There are exceptions, though. The ascent of the stone stairway at the end is impressively thought-out (though one imagines that it could have been made cheekier if the thundering score by Tyler Bates and Joel J. Richard had been replaced with a recording of Stanley Holloway singing “Get Me to the Church on Time”), and one complex shoot-out, viewed from above, is especially intricate even if largely effects-based. Even those sequences, however, are overextended, a failing that certainly afflicts the face-off in a wild nightclub with Adkins, encased in a fat suit and outfitted with gold teeth that make him virtually unrecognizable. Nonetheless editor Nathan Orloff does his best to keep the movements comprehensible.

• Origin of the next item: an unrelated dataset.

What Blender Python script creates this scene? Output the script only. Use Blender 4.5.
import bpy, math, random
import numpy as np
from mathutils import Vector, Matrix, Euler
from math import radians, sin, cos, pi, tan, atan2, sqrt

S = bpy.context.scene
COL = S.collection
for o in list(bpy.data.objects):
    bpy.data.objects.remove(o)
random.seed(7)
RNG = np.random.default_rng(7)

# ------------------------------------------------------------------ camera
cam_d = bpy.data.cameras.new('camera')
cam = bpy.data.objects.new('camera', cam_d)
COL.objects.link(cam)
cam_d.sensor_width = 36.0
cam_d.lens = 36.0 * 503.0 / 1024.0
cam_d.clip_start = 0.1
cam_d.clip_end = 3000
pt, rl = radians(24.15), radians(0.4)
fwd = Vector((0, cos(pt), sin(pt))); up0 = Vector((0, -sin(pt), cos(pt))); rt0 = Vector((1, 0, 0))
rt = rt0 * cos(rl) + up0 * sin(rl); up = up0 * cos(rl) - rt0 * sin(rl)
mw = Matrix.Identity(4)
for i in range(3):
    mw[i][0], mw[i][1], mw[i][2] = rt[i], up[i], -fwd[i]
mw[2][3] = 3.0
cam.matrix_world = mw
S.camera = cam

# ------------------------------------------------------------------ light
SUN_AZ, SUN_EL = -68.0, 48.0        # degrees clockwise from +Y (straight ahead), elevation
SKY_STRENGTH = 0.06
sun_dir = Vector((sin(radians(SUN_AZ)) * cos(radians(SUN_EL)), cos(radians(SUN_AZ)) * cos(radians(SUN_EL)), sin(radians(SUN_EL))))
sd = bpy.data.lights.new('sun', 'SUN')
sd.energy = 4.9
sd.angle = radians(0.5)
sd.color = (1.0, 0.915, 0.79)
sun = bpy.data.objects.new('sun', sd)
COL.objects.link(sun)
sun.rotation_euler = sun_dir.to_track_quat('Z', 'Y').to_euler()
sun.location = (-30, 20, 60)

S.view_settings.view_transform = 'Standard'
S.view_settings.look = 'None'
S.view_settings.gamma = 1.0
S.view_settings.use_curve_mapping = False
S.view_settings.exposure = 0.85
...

Apart from impassive Reeves, the cast go through their paces efficiently, though Skarsgård is a pretty dull villain. McShane and Fishburne have their roles down pat by now, with the former’s aplomb particularly engaging, and Anderson makes an auspicious debut as a character fans will certainly want to see again—along with his dog. Among the rest Yen carries his celebrated MMA mantel with humor and grace, while Lance Reddick is typically suave as Charon, the Continental New York’s concierge; his final scene carries special poignancy given his recent death.
It’s obvious from “Chapter 4” (including add-ons in the final credits) that the ground is prepared not merely for further sequels, but for spin-offs, whether in the form of features or streaming series, or probably both. Let’s just hope the multiverse will not get involved.